The data EEPROM is rated for up to 100k erase/write cycles. The large and high endurance non-volatile memory permits the system to safely collect and store a wide range of data. The large data memory enables each controller to manage and store the data for an expanded set of sensors. It also enables the system to store and retain the data locally for a longer period of time because multiple generations of operational data can reside in the data memory at the same time.
These microcontrollers feature Microchip’s eXtreme Low-Power (XLP) technology that supports a typical sleep current as low as 50 nA at 1.8 V. While the system may provide power via lines, this allows the installation to extend the life of any battery-powered backup for each connected device. The Core Independent Peripherals are able to handle their tasks with no code or supervision from the microcontroller CPU to maintain operation.
Microchip’s PIC18Fxxxxx microcontrollers are able to operate with a minimum set of connections and external components (Figure 3).
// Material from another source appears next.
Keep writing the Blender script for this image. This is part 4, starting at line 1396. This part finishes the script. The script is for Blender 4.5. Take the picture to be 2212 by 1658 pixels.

All the VDD and VSS pins must be connected. If the power traces run longer than six (6) inches in length, then the design should use a tank capacitor to supply the local power source. The designer should determine the size of the tank capacitor based on the trace resistance that connects the power supply source to the device, and the maximum current drawn by the device while the application is running.
Figure 3: Diagram of the recommended minimum connections to use the Microchip PIC18F46K40 microcontroller. (Image source: Microchip Technology)
In addition to the power supply pins, the designer must connect the MCLR pin (Master Clear) so that the microcontroller can support Device Reset and Device Programming and Debugging. It may be beneficial to add the shown components to help increase the application’s resistance to spurious Resets from voltage sags. The specific values of R1 and C1 will need to be adjusted based on the application and PCB requirements. Any components associated with the MCLR pin should be placed within 0.25 inch (6 mm) of the pin.
If the microcontroller will be supporting in-circuit serial programming and debugging, the PGC and PGD pins (not explicitly shown in Figure 3) must also be connected. Keep the distance between the connector and pins as short as possible. Pull-up resistors, series diodes, and capacitors on these pins are not recommended as they will interfere with the programmer/debugger communications to the device. However, if they’re required in the final design, they should be removed during programming and debug.
Conclusion
Developers of electronic and embedded systems in the age of IoT are increasingly required to understand and optimize data. However, knowing that not all data is necessarily good data, getting the right data is critical to improving the efficiency of a system.
This article has discussed acquiring and applying three types of data: The planning data tells the system how the user thinks the system is configured and how it should operate. The reference data provides the system with a basis for how the system is expected to behave. Lastly, the operational data closes the control loop so that the user and system can compare and analyze the system’s actual behavior with its expected behavior to find opportunities for improving stability and increasing efficiency.
With a distributed processing approach using low-power MCUs, designers can balance processing power with low power, as well as cost. The PIC18F46K40 is one such MCU. In addition, it has sufficient, non-volatile memory to collect, maintain, and use data. It also helps that the MCU can offload some peripheral functions from the main processing unit to reduce latency and improve overall system efficiency.